• [Written exercise] Gather, from the listing beneath this task, every line holding the string "part".
-=-=-=-=-
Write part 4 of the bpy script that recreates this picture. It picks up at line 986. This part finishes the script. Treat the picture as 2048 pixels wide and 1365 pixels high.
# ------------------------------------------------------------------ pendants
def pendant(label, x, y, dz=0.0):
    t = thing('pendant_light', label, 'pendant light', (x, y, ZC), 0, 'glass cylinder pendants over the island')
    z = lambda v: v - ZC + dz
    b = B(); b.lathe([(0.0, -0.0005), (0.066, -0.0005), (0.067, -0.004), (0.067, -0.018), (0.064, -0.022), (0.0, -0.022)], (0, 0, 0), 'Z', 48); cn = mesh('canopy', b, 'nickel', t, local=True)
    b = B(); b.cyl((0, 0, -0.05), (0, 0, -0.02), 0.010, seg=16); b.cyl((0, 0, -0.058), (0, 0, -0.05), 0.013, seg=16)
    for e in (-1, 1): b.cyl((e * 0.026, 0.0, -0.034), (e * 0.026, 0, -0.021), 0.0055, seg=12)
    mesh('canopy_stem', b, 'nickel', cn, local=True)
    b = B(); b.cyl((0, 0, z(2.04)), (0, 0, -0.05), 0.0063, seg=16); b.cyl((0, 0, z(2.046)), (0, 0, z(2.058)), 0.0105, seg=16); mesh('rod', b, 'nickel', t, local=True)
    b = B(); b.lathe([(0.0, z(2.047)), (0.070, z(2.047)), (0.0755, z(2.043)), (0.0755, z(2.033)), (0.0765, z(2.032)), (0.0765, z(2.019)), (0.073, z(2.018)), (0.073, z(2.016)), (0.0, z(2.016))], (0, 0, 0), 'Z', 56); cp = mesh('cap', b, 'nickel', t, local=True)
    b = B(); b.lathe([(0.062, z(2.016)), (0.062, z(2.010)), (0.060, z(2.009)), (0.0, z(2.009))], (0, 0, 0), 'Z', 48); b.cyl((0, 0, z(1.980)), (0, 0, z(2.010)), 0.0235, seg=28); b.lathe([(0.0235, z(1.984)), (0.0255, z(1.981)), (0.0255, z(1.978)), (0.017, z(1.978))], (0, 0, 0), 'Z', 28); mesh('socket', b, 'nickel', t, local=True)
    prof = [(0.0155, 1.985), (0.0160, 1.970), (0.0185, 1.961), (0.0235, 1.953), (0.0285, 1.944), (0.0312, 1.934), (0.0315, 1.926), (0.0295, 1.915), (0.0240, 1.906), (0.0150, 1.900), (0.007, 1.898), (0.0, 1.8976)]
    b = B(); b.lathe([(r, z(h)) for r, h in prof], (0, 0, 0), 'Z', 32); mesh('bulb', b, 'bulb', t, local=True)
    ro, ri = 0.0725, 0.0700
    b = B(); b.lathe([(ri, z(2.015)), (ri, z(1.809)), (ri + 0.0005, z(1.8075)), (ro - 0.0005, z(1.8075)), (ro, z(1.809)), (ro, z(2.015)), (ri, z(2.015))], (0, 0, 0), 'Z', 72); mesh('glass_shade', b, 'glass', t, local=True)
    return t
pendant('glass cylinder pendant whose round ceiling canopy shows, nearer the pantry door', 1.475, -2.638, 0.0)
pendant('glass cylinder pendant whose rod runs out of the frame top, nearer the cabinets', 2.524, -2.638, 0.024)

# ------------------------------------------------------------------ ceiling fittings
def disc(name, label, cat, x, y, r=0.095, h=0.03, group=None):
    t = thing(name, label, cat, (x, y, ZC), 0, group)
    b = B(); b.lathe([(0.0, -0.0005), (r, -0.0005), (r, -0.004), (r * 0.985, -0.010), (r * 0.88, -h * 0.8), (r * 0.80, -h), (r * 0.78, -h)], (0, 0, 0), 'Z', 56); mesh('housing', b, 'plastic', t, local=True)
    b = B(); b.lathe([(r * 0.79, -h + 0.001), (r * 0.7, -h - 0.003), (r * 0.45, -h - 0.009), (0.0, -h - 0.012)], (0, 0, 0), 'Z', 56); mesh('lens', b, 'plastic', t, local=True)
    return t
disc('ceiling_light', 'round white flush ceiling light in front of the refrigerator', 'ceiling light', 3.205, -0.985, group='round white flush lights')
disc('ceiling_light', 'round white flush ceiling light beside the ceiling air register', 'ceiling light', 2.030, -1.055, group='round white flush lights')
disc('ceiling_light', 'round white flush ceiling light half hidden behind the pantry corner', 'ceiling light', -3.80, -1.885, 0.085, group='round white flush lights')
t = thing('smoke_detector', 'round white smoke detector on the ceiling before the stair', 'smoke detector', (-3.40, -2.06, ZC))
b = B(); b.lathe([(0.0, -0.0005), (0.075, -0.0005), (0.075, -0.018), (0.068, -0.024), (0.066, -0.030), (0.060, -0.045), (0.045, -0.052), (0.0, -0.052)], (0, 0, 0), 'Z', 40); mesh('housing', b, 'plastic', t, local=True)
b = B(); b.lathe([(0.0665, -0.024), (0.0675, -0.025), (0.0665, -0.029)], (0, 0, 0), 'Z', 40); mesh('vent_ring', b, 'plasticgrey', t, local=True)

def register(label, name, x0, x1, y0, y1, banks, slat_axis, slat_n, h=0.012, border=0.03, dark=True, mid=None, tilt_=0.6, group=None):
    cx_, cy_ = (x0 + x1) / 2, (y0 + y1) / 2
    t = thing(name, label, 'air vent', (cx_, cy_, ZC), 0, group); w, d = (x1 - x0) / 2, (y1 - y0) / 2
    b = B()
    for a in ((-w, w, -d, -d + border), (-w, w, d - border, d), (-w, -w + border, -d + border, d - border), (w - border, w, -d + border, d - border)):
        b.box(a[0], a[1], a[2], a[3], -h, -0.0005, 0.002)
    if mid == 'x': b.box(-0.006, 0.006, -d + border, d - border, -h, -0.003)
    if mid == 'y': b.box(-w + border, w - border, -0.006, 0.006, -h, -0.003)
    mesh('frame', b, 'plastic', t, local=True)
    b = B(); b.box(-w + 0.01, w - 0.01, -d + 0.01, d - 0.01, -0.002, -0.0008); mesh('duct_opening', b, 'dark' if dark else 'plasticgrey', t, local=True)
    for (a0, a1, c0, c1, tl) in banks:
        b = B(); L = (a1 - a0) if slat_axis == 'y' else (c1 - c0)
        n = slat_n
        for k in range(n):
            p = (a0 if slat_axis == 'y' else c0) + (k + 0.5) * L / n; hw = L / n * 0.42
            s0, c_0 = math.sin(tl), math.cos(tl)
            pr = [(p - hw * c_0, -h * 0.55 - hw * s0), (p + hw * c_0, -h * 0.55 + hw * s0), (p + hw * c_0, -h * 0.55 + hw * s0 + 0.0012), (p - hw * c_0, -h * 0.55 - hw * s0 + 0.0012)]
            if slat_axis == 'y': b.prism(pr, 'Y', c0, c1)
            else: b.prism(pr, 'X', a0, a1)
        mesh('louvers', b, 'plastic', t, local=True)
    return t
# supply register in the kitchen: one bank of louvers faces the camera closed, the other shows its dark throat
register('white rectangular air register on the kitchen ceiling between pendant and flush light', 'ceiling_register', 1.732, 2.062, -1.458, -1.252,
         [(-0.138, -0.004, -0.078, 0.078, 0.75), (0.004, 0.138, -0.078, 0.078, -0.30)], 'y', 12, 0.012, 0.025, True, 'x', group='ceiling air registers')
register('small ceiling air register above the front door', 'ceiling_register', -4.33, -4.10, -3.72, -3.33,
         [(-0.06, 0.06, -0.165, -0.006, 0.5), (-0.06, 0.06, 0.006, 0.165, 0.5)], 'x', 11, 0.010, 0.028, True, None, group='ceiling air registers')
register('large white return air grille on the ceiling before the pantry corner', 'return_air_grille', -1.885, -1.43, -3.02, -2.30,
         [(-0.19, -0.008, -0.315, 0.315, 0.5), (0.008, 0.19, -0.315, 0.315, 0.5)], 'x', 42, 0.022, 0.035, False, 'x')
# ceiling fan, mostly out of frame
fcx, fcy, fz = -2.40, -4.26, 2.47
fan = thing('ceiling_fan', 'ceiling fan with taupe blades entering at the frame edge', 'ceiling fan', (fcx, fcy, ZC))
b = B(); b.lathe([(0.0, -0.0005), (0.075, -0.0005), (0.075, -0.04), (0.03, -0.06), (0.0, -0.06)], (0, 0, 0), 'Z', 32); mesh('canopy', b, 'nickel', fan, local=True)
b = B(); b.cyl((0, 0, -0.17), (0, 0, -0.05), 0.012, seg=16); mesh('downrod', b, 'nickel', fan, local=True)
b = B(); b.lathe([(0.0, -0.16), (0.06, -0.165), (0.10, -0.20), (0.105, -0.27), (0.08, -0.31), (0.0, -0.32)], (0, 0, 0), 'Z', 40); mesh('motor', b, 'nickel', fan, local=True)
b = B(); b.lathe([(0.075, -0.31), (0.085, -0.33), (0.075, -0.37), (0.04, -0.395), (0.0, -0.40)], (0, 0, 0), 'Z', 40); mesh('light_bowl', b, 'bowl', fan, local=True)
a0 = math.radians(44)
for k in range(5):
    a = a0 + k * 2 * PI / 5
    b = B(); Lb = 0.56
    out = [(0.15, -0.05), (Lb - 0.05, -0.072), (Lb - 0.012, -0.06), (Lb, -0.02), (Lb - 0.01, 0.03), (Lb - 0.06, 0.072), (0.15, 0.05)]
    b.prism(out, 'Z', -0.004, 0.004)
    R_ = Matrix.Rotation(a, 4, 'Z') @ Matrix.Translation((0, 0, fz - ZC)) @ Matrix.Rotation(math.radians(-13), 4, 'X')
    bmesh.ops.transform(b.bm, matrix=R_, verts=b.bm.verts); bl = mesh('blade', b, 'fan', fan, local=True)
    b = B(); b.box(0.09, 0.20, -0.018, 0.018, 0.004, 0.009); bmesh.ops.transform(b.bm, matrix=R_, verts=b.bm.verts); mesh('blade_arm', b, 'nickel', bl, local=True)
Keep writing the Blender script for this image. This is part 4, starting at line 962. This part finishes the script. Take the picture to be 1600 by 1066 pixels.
-=-=-=-=-
• [Exercise solution]
Write part 4 of the bpy script that recreates this picture. It picks up at line 986. This part finishes the script. Treat the picture as 2048 pixels wide and 1365 pixels high.
Keep writing the Blender script for this image. This is part 4, starting at line 962. This part finishes the script. Take the picture to be 1600 by 1066 pixels.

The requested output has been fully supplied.